Published daily by the Lowy Institute

Bomb, bomb Iran

Bombing Iran has been spoken of, allegedly planned and threatened for years, but there is no sign it is about to occur.

Photo: Flickr/duncan c
Photo: Flickr/duncan c

In this rather strange ABC News article that appeared on Friday, it is reported that “senior figures in the Turnbull government” claim that Washington could bomb targets in Iran as early as next month, and that Australia would assist in target identification.

Bombing undisclosed targets in a country complying with a deal that you don’t like is probably too shaky even for the Trump administration to seriously contemplate.

It is hard to know where to start in critiquing this. Perhaps the best place is the 2007 US presidential election and John McCain’s melodic rendition of “Bomb, bomb Iran” to the tune of the Beach Boys’ “Barbara Ann”.

Or maybe November 2012, when Prime Minister of Israel Benjamin Netanyahu was reportedly ready “within hours” to strike Iran to stop it acquiring nuclear weapons. Or in 2015, when John Bolton, now the current White House National Security Adviser, wrote a New York Times op-ed entitled “To stop Iran’s bomb, bomb Iran”.

In other words, bombing Iran has been spoken of, allegedly planned and threatened, but it has never occurred. There are any number of reasons why this is the case. And if it hasn’t come to pass previously, it’s certainly not going to happen while Tehran is complying with a nuclear agreement (the Joint Comprehensive Plan of Action, or JCPOA) that everyone except Washington remains publicly committed to trying to make work.

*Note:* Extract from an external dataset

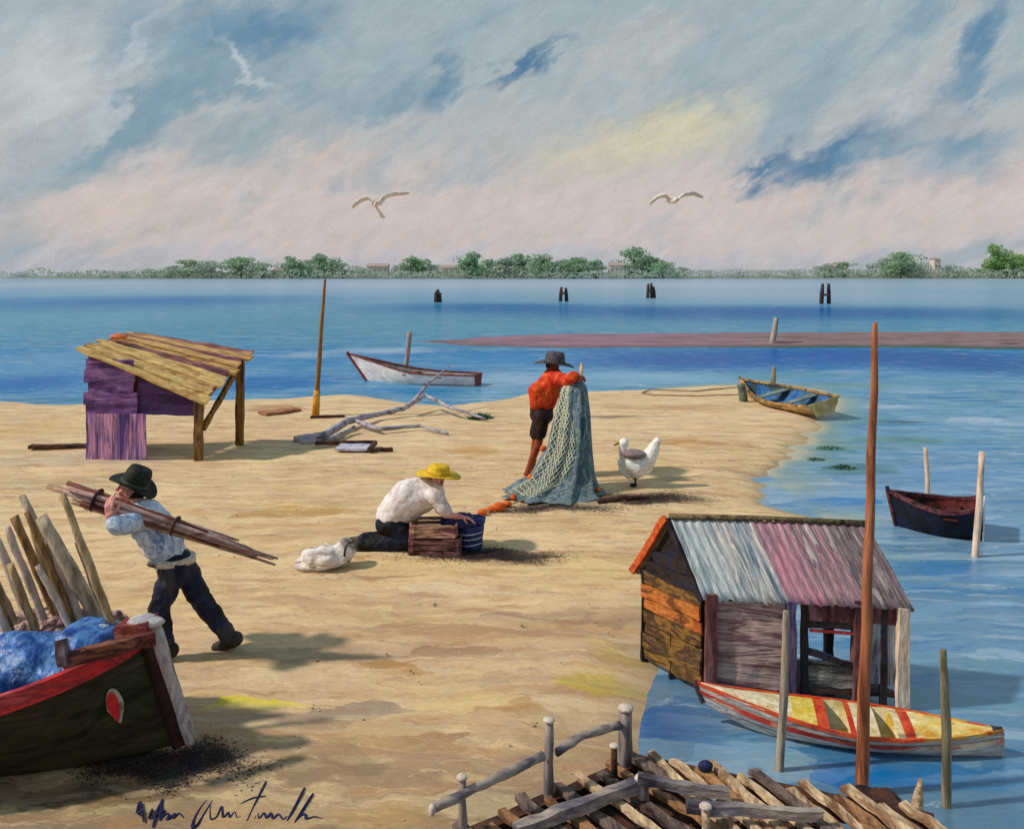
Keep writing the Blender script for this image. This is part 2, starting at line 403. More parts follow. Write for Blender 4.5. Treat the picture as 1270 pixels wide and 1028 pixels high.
    c = nt.blobs(cpos, c, lst)
    # dabs, streaks and grain
    rnd = nt.n('ShaderNodeSeparateColor', {0: vo.outputs['Color']}).outputs[0]
    c = nt.n('ShaderNodeHueSaturation', {'Value': nt.range(rnd, 0, 1, .92, 1.08, 'LINEAR'), 'Color': c}).outputs[0]
    c = dabs(nt, pw, c, 2.2, 9.5, [L((200, 158, 116)), L((232, 204, 160)), L((186, 150, 124)), L((236, 208, 150)), L((212, 170, 118)), L((206, 184, 160))], .42)
    c = dabs(nt, pw, c, .75, 4.2, [L((214, 176, 128)), L((236, 210, 166)), L((196, 160, 128)), L((224, 188, 128))], .38)
    s1 = nt.noise(nt.map(pw, scale=(.7, 3.2, 1)), 2.6, 6, .65, .5).outputs[0]
    c = nt.mix(nt.range(s1, .52, .66, 0, .6), c, L((184, 138, 98)))
    c = nt.mix(nt.range(s1, .46, .34, 0, .6), c, L((244, 214, 164)))
    s3 = nt.noise(nt.map(pw, (5, 3, 0), scale=(.42, 4.0, 1)), 1.6, 6, .75, .15).outputs[0]
    c = nt.mix(nt.range(s3, .53, .70, 0, .6), c, L((164, 130, 108)))
    s4 = nt.noise(nt.map(pw, (2, 9, 0), scale=(.18, 1.5, 1)), 1.7, 7, .72, .1).outputs[0]
    c = nt.mix(nt.range(s4, .50, .68, 0, .6), c, L((196, 148, 104)))
    c = nt.mix(nt.range(s4, .48, .32, 0, .65), c, L((244, 216, 172)))
    s5 = nt.noise(nt.map(pw, (12, 4, 0), scale=(.22, 2.4, 1)), 1.9, 7, .72, .1).outputs[0]
    c = nt.mix(nt.range(s5, .53, .70, 0, .6), c, L((158, 126, 110)))
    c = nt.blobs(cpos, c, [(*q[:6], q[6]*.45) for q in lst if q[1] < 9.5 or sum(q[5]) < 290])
    s2 = nt.noise(nt.map(p0, scale=(1, 3.5, 1)), 14, 5, .7, .3).outputs[0]
    c = nt.n('ShaderNodeHueSaturation', {'Value': nt.range(s2, .3, .7, .86, 1.14, 'LINEAR'), 'Color': c}).outputs[0]
    g = nt.noise(p0, 160, 2, .7).outputs[0]
    c = nt.n('ShaderNodeHueSaturation', {'Value': nt.range(g, .3, .7, .93, 1.07, 'LINEAR'), 'Color': c}).outputs[0]
    z = nt.n('ShaderNodeSeparateXYZ', {0: pos}).outputs[2]
    c = nt.mix(nt.range(z, -.05, -.115, 0, .45), c, L((150, 135, 112)))
    c = nt.n('ShaderNodeHueSaturation', {'Value': .96, 'Saturation': 1.02, 'Color': c}).outputs[0]
    h = nt.math('ADD', nt.math('MULTIPLY', s2, .8), nt.math('ADD', nt.math('MULTIPLY', s1, 1.4), nt.math('MULTIPLY', g, .12)))
    return finish(m, nt, c, .9, .1, h, .38, .05)

def water_material():
    m, nt = newmat('water')
    pos, p0, pw, vo, cpos = ground_vec(nt, .9, 2.2, .7, .9, WZ)
    row = rowcoord(nt, cpos, WZ); R = lambda y: y/1100; L = lin
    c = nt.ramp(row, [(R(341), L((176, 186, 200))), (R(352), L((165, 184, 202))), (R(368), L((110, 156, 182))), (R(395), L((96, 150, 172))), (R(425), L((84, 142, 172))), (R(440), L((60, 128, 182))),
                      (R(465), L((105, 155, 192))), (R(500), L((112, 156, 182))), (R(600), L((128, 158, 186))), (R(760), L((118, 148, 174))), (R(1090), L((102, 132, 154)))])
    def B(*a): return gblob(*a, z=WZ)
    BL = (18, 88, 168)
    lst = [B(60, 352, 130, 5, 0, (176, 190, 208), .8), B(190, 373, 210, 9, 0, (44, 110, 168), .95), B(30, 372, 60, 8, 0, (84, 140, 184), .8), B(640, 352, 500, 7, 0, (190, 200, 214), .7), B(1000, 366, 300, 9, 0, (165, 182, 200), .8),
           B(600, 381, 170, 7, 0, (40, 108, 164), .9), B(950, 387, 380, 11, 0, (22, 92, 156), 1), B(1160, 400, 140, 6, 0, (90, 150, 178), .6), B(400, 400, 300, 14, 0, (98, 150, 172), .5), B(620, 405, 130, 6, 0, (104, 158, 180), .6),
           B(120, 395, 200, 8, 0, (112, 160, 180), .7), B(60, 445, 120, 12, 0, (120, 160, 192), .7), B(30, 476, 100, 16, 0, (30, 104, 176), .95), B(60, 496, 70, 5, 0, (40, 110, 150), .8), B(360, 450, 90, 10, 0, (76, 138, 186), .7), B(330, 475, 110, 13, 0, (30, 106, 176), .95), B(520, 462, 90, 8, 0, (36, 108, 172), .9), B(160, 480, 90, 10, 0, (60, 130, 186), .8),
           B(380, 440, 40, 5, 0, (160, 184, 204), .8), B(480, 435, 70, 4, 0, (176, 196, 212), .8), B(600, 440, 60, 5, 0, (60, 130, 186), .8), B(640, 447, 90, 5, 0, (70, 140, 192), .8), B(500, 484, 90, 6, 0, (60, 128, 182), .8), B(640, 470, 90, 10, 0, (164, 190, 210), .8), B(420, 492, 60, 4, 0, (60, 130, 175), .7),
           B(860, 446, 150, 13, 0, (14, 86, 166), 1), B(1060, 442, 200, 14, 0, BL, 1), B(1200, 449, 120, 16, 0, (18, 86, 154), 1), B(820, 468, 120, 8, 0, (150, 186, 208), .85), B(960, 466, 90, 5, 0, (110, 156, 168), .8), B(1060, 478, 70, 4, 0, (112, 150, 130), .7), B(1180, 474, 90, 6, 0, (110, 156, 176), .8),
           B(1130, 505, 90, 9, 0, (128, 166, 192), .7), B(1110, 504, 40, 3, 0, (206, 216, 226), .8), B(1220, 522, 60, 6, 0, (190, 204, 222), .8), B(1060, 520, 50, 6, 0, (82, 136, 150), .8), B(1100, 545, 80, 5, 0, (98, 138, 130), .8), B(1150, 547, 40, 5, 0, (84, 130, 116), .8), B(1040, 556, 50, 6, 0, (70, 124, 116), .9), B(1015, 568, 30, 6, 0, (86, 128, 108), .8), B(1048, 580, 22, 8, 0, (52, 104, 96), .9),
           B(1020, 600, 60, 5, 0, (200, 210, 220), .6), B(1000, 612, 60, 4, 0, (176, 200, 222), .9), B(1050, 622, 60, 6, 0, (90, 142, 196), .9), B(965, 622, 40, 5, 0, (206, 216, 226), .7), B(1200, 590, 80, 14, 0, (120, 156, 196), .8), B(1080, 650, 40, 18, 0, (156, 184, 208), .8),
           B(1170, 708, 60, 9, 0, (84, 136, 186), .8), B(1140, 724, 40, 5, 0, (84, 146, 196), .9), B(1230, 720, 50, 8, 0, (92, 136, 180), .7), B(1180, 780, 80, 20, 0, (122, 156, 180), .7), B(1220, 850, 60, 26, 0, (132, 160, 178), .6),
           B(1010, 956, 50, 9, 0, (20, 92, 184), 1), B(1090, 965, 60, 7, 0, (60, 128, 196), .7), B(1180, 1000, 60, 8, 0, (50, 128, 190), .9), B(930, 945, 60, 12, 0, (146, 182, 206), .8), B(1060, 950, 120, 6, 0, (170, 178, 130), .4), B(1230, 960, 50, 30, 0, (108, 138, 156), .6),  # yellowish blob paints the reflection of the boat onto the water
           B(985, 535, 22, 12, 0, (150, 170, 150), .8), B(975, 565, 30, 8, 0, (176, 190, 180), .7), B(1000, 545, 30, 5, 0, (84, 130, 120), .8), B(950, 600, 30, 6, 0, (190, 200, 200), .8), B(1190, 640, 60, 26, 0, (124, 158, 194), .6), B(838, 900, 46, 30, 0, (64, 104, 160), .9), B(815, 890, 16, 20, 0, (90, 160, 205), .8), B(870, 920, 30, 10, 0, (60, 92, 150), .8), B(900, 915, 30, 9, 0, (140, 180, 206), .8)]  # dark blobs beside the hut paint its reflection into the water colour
    rnd = nt.n('ShaderNodeSeparateColor', {0: vo.outputs['Color']}).outputs[0]
    c = nt.n('ShaderNodeHueSaturation', {'Value': nt.range(rnd, 0, 1, .86, 1.14, 'LINEAR'), 'Color': c}).outputs[0]
    c = dabs(nt, pw, c, .5, 3.0, [L((70, 128, 176)), L((176, 198, 212)), L((110, 150, 160)), L((56, 110, 170)), L((136, 170, 196))], .5)
    c = dabs(nt, pw, c, 1.6, 9, [L((190, 206, 220)), L((80, 130, 170)), L((120, 158, 180)), L((150, 180, 200))], .4)
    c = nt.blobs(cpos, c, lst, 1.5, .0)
    c = dabs(nt, pw, c, 1.1, 6, [L((150, 186, 214)), L((70, 122, 172)), L((120, 158, 184)), L((184, 200, 212))], .22)
    s1 = nt.noise(nt.map(pw, scale=(.5, 2.4, 1)), 2.2, 5, .65, .5).outputs[0]
    c = nt.mix(nt.range(s1, .55, .68, 0, .5), c, L((60, 116, 170)))
    c = nt.mix(nt.range(s1, .42, .3, 0, .6), c, L((190, 208, 220)))
    s2 = nt.noise(nt.map(p0, scale=(1, 4, 1)), 9, 5, .7, .4).outputs[0]
    c = nt.n('ShaderNodeHueSaturation', {'Value': nt.range(s2, .3, .7, .88, 1.12, 'LINEAR'), 'Color': c}).outputs[0]
    c = nt.n('ShaderNodeHueSaturation', {'Value': .94, 'Saturation': 1.16, 'Color': c}).outputs[0]
    sh = nt.n('ShaderNodeAttribute', attribute_name='shallow').outputs['Fac']
    shn = nt.math('ADD', sh, nt.math('MULTIPLY', nt.math('SUBTRACT', s2, .5), 1.1))
    c = nt.mix(nt.range(shn, .18, .55, 0, .55), c, L((140, 160, 140)))
    c = nt.mix(nt.range(shn, .55, .95, 0, .8), c, L((206, 190, 154)))
    h = nt.math('ADD', nt.math('MULTIPLY', s2, .5), s1)
    b = nt.n('ShaderNodeBump', {'Height': h, 'Strength': .25, 'Distance': .04}).outputs[0]
    df = nt.n('ShaderNodeBsdfDiffuse', {0: c, 'Normal': b}).outputs[0]
    gl = nt.n('ShaderNodeBsdfGlossy', {0: (.8, .88, .95, 1), 'Roughness': .07, 'Normal': b}, ).outputs[0]
    mx = nt.n('ShaderNodeMixShader', {0: .20, 1: df, 2: gl}).outputs[0]
    nt.n('ShaderNodeOutputMaterial', {0: mx}); return m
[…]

So the legal basis of bombing undisclosed targets in a country complying with a deal that you don’t like is probably too shaky even for the Trump administration to seriously contemplate. And it’s unlikely in the extreme that anyone of consequence (other than perhaps Israel) would be keen to join in bombing a country that is complying with a deal they fought so hard to negotiate.

And then there is the tricky little issue of the second-order effects of a bombing mission. Latent Iranian nationalism is a powerful force. So while much of the population is critical of the governmental system for many political, social, and economic reasons, a bombing mission against a country whose population knows it is complying with the JCPOA is quite likely to harden Iranian public resolve rather than weaken it, regardless of what Los Angeles–based émigrés tell Washington.

Let’s hope that the ABC story’s sources simply think they are part of the “ramping-up the rhetoric” campaign the Trump administration is obviously employing against Tehran in an attempt to get it back to the (re)negotiating table.

Because if they think the possibility is real, it doesn’t say much about the depth of thought in Canberra.